Analysis of grit interference mechanisms for the double scratching of monocrystalline silicon carbide by coupling the FEM and SPH

Three-dimensional twice scratching and double scratching of monocrystalline silicon carbide with two cone-shaped grains were simulated by coupling the finite element (FEM) and smoothed particle hydrodynamics (SPH) to resolve the mesh distortion problem caused by using the FEM. Twice-scratching experiments were performed under three different conditions to validate the coupled finite element (FE) and SPH model in the scratching simulation with two diamond grits. The experimental results were compared to the simulation results. For twice scratching, the simulation results conform with the experimental results, indicating the validity of the coupled FE and SPH model. Thus, the coupled FE and SPH model was used to simulate the double-scratching process under different conditions. The results of the double-scratching simulation showed that the interference damages in the scratching process occurred under three circumstances: the interference of lateral cracks, the interference of lateral cracks and plastic damage, and the interference of plastic damage. The influence of distance on the interference damage of the two diamond grits in the Y-direction was analysed.

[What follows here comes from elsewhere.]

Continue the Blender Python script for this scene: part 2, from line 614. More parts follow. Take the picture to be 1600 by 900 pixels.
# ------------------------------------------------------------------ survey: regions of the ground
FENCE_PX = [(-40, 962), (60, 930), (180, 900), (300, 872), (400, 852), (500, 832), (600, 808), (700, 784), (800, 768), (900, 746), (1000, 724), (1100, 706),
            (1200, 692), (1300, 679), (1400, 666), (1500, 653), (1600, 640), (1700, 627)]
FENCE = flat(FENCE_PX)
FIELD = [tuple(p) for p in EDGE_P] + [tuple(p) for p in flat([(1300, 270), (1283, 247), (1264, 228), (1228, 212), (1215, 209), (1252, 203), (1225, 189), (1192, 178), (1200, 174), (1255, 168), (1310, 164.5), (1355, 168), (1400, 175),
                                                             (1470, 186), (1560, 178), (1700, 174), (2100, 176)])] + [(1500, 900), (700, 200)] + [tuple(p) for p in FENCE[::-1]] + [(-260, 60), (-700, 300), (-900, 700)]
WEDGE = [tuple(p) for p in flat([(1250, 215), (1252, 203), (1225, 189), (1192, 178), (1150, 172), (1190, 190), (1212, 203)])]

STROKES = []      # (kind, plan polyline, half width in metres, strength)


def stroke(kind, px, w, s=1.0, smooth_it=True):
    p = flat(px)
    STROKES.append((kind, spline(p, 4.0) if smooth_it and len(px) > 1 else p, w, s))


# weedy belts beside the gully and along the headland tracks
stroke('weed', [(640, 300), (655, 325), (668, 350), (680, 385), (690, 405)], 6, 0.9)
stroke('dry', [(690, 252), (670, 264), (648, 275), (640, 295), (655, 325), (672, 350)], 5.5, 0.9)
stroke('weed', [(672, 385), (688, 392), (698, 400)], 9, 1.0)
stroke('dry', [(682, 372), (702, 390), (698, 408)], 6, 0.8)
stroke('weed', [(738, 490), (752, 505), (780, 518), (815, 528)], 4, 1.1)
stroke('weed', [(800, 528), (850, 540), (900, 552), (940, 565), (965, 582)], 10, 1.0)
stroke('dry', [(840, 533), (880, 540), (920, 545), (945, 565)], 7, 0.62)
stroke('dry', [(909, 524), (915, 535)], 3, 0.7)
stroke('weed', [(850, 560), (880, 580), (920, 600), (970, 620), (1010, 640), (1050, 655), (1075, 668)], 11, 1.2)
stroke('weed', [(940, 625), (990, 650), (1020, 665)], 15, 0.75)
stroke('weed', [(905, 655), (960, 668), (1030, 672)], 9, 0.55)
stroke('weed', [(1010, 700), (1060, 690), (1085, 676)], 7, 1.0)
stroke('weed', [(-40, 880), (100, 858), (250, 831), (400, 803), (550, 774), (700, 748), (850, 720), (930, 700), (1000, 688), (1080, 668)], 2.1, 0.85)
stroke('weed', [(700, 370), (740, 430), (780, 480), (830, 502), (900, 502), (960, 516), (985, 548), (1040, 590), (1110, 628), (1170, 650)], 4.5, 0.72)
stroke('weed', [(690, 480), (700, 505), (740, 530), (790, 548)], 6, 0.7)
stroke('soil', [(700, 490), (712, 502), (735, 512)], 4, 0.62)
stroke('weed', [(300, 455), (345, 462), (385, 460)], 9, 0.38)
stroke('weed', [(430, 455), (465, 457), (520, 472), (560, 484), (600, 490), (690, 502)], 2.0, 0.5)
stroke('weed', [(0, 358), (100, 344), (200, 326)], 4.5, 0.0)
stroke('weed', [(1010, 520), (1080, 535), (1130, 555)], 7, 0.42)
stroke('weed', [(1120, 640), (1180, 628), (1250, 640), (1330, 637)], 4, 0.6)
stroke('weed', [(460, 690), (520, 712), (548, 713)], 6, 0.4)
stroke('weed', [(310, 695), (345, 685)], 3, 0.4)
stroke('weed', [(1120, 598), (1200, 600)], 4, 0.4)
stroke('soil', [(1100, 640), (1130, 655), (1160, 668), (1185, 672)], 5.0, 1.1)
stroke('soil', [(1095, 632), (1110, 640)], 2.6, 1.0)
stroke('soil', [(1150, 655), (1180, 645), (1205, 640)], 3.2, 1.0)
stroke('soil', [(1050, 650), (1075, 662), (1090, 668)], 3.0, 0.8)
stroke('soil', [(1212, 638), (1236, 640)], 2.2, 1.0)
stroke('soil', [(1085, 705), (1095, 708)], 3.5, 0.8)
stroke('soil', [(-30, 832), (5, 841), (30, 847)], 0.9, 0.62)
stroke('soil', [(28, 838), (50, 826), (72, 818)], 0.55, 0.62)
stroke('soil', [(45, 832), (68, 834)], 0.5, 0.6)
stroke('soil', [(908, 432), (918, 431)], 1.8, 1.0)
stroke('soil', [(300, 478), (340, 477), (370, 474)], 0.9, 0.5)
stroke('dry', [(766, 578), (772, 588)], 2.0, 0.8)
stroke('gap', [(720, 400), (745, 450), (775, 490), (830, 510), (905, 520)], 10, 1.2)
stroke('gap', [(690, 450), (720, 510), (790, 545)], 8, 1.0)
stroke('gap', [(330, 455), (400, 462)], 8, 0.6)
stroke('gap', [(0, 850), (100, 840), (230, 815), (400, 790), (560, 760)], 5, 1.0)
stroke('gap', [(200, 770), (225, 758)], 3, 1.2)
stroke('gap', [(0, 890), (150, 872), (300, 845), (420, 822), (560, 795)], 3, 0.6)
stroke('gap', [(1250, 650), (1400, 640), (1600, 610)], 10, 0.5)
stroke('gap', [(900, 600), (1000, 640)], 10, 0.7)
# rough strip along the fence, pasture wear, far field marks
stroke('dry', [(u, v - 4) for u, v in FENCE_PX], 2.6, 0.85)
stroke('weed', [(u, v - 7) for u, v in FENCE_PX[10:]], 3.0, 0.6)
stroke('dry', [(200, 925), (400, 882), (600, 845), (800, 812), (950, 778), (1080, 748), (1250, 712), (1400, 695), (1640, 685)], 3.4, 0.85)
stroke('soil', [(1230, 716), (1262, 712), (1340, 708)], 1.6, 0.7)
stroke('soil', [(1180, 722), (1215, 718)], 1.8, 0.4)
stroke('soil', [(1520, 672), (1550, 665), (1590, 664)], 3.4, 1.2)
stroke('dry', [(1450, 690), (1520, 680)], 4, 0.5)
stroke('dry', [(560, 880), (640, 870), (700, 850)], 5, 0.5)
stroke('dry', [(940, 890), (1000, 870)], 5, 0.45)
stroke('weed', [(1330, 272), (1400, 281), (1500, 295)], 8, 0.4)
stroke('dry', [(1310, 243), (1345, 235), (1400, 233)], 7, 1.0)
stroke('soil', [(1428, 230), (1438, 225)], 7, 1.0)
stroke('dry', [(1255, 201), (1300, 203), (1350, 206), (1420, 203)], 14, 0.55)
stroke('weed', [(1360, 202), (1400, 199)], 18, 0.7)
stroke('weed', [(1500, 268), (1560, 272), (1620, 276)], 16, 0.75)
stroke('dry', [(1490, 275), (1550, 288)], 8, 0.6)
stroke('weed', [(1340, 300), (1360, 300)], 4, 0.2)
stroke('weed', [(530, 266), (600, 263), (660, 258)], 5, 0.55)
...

The changes in the maximum depth and width in the interference region and the scratching force with the distance of the two grains in the Y-direction are illustrated. •FE and SPH was utilized to simulate double-scratching of monocrystal SiC.•Three interference modes of SiC were illustrated in double-scratching.•Interference mechanisms in three interference modes were studied.•Interference in double-scratching is more significant than that in twice-scratching.•If interference occur between the same material damage, interference will intensify.